— Exercise objective —
Go from the first line to the line with "Mx).build('roof_board', M['roofing'], f)" and return those lines verbatim, ends included.

----- Supplied data

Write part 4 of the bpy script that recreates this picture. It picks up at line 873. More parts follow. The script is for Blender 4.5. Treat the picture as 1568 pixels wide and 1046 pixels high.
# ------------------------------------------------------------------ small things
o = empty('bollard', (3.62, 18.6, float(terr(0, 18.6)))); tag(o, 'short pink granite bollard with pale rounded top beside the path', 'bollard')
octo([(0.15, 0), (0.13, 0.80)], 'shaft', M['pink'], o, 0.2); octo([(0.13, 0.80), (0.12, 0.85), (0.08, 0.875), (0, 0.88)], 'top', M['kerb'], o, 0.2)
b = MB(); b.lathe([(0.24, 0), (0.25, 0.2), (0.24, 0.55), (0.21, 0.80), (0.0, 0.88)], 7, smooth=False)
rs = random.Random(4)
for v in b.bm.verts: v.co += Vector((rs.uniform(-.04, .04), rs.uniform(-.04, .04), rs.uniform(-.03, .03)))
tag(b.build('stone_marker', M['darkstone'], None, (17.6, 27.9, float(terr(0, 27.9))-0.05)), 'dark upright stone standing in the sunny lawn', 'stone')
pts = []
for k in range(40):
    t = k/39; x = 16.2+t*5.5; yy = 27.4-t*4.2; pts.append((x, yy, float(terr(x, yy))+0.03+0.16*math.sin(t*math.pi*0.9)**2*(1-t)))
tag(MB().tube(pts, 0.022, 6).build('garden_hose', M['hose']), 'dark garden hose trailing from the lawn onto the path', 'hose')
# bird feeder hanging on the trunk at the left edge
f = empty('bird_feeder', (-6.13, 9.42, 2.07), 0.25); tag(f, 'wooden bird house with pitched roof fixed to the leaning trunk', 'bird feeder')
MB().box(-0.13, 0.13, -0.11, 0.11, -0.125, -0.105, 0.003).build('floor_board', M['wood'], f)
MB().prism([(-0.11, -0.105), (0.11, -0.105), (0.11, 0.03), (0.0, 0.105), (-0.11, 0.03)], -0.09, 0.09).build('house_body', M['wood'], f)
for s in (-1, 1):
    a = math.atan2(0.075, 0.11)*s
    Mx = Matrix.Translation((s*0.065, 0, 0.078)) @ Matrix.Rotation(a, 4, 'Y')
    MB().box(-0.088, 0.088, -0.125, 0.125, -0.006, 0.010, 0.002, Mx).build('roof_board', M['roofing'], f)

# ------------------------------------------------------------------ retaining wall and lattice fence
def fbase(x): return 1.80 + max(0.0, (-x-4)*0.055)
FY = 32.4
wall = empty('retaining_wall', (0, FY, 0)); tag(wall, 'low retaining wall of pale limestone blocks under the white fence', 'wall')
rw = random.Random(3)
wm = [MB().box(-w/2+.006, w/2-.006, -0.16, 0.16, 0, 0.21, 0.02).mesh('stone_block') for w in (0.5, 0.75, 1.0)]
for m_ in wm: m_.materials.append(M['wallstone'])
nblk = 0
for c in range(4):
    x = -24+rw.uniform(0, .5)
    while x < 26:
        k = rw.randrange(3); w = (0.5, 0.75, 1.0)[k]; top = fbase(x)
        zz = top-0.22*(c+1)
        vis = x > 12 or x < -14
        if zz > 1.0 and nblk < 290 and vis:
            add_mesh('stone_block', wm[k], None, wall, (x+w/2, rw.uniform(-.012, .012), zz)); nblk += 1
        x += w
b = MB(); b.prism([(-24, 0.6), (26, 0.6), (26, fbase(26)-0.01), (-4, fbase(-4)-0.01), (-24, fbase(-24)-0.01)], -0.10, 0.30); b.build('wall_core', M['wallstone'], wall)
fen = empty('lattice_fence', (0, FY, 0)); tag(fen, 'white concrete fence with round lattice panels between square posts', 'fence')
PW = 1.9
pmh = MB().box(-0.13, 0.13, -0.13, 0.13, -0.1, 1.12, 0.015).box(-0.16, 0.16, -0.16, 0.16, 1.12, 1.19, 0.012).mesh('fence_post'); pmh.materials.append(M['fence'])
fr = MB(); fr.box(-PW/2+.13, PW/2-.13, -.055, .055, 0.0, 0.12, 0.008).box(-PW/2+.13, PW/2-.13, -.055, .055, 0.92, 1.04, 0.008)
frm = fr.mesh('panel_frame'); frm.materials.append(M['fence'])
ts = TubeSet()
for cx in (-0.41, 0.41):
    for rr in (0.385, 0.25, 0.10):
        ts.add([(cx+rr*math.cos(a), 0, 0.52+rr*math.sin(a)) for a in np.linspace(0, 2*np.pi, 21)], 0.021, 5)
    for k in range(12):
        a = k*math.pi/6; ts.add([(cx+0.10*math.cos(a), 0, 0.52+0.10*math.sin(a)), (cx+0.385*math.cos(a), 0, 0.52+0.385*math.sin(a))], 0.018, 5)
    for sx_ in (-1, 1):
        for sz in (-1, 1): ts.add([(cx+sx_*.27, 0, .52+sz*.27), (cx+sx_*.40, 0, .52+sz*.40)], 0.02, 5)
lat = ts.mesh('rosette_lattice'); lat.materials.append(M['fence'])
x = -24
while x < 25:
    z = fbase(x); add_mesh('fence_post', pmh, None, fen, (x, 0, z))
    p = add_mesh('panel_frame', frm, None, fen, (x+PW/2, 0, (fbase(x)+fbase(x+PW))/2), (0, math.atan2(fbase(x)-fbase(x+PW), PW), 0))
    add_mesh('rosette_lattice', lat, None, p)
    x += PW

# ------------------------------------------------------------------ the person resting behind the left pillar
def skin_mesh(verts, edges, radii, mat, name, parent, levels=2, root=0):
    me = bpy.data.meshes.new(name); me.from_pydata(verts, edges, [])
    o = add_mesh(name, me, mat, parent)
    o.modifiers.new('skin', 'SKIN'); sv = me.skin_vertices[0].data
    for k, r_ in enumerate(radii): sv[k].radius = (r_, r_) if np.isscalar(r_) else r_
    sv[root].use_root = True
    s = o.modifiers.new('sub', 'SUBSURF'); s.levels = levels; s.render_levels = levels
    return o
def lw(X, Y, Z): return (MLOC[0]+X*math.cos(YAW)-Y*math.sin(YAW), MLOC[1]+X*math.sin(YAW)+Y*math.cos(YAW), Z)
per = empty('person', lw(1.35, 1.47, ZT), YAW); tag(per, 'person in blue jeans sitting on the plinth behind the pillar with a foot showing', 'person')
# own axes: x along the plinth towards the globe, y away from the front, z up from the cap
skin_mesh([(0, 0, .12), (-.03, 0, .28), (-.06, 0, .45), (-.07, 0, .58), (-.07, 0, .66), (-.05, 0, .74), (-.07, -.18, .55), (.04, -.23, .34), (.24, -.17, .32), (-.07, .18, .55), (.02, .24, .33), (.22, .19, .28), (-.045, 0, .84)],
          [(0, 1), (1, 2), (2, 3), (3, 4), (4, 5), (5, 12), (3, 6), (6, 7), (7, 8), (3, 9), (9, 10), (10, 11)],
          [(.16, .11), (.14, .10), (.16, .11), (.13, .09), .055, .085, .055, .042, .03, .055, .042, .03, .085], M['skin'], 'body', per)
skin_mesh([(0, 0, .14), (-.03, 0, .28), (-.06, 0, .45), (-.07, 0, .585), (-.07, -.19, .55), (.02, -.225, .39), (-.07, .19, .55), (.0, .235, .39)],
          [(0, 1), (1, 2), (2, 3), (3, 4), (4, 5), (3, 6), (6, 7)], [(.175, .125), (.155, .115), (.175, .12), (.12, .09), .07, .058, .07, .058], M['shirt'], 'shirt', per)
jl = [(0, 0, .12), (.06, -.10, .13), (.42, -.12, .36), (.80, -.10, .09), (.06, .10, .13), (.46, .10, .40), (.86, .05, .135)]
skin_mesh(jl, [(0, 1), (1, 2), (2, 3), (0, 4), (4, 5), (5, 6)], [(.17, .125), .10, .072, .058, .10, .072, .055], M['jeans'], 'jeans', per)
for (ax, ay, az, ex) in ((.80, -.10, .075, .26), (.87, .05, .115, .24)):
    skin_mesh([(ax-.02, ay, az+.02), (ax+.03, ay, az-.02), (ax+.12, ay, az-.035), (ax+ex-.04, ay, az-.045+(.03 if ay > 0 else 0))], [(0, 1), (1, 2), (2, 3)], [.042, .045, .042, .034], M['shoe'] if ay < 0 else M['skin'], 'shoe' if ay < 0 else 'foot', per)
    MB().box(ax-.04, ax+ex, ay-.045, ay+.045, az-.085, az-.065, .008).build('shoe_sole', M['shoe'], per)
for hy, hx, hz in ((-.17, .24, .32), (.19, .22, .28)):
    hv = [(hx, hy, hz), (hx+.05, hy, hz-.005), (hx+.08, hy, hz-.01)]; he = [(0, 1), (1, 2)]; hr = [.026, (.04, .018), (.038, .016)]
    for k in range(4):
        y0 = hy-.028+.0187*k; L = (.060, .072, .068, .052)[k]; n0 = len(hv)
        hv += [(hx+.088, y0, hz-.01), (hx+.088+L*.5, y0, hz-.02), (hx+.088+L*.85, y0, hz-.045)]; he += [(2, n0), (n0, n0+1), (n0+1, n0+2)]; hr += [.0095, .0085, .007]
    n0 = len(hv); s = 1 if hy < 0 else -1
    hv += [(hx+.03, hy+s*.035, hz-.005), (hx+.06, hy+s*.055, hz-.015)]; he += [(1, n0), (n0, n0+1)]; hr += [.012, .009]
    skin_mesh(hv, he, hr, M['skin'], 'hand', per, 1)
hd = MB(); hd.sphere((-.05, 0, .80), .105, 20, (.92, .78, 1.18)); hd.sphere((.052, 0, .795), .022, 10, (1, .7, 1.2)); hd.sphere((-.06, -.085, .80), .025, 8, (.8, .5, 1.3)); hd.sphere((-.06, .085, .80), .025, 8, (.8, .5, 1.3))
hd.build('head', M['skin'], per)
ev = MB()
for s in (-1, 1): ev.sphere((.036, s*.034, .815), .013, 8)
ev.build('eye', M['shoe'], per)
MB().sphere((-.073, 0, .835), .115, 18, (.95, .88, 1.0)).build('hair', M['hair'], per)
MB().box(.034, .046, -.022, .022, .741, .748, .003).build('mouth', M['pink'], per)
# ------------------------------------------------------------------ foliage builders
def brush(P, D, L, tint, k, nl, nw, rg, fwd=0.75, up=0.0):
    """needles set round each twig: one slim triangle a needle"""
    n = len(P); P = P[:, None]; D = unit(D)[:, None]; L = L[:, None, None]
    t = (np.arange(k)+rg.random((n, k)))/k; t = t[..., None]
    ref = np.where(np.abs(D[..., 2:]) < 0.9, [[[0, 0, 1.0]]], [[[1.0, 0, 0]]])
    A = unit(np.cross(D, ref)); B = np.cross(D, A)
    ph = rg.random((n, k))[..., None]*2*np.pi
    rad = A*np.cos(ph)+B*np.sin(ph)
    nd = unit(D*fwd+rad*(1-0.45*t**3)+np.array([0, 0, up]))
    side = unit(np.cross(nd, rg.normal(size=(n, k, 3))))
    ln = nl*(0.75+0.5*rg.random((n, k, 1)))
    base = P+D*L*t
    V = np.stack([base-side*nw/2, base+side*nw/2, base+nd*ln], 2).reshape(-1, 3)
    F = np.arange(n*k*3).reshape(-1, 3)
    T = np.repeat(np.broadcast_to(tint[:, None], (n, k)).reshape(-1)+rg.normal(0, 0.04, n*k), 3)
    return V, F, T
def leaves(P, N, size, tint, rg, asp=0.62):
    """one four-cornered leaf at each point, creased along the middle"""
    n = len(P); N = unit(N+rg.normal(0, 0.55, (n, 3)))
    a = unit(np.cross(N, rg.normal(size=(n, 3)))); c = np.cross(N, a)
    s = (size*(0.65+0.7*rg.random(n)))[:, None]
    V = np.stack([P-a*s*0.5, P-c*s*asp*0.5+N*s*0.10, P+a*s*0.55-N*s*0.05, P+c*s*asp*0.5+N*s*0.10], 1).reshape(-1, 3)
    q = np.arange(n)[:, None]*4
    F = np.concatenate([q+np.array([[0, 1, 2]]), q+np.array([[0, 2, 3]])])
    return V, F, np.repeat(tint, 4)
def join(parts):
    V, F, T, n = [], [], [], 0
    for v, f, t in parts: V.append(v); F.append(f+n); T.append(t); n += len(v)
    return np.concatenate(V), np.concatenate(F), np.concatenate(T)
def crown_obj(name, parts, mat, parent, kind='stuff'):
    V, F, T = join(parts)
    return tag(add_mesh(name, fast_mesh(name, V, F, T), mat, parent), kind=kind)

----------

— Finished exercise —
Write part 4 of the bpy script that recreates this picture. It picks up at line 873. More parts follow. The script is for Blender 4.5. Treat the picture as 1568 pixels wide and 1046 pixels high.
# ------------------------------------------------------------------ small things
o = empty('bollard', (3.62, 18.6, float(terr(0, 18.6)))); tag(o, 'short pink granite bollard with pale rounded top beside the path', 'bollard')
octo([(0.15, 0), (0.13, 0.80)], 'shaft', M['pink'], o, 0.2); octo([(0.13, 0.80), (0.12, 0.85), (0.08, 0.875), (0, 0.88)], 'top', M['kerb'], o, 0.2)
b = MB(); b.lathe([(0.24, 0), (0.25, 0.2), (0.24, 0.55), (0.21, 0.80), (0.0, 0.88)], 7, smooth=False)
rs = random.Random(4)
for v in b.bm.verts: v.co += Vector((rs.uniform(-.04, .04), rs.uniform(-.04, .04), rs.uniform(-.03, .03)))
tag(b.build('stone_marker', M['darkstone'], None, (17.6, 27.9, float(terr(0, 27.9))-0.05)), 'dark upright stone standing in the sunny lawn', 'stone')
pts = []
for k in range(40):
    t = k/39; x = 16.2+t*5.5; yy = 27.4-t*4.2; pts.append((x, yy, float(terr(x, yy))+0.03+0.16*math.sin(t*math.pi*0.9)**2*(1-t)))
tag(MB().tube(pts, 0.022, 6).build('garden_hose', M['hose']), 'dark garden hose trailing from the lawn onto the path', 'hose')
# bird feeder hanging on the trunk at the left edge
f = empty('bird_feeder', (-6.13, 9.42, 2.07), 0.25); tag(f, 'wooden bird house with pitched roof fixed to the leaning trunk', 'bird feeder')
MB().box(-0.13, 0.13, -0.11, 0.11, -0.125, -0.105, 0.003).build('floor_board', M['wood'], f)
MB().prism([(-0.11, -0.105), (0.11, -0.105), (0.11, 0.03), (0.0, 0.105), (-0.11, 0.03)], -0.09, 0.09).build('house_body', M['wood'], f)
for s in (-1, 1):
    a = math.atan2(0.075, 0.11)*s
    Mx = Matrix.Translation((s*0.065, 0, 0.078)) @ Matrix.Rotation(a, 4, 'Y')
    MB().box(-0.088, 0.088, -0.125, 0.125, -0.006, 0.010, 0.002, Mx).build('roof_board', M['roofing'], f)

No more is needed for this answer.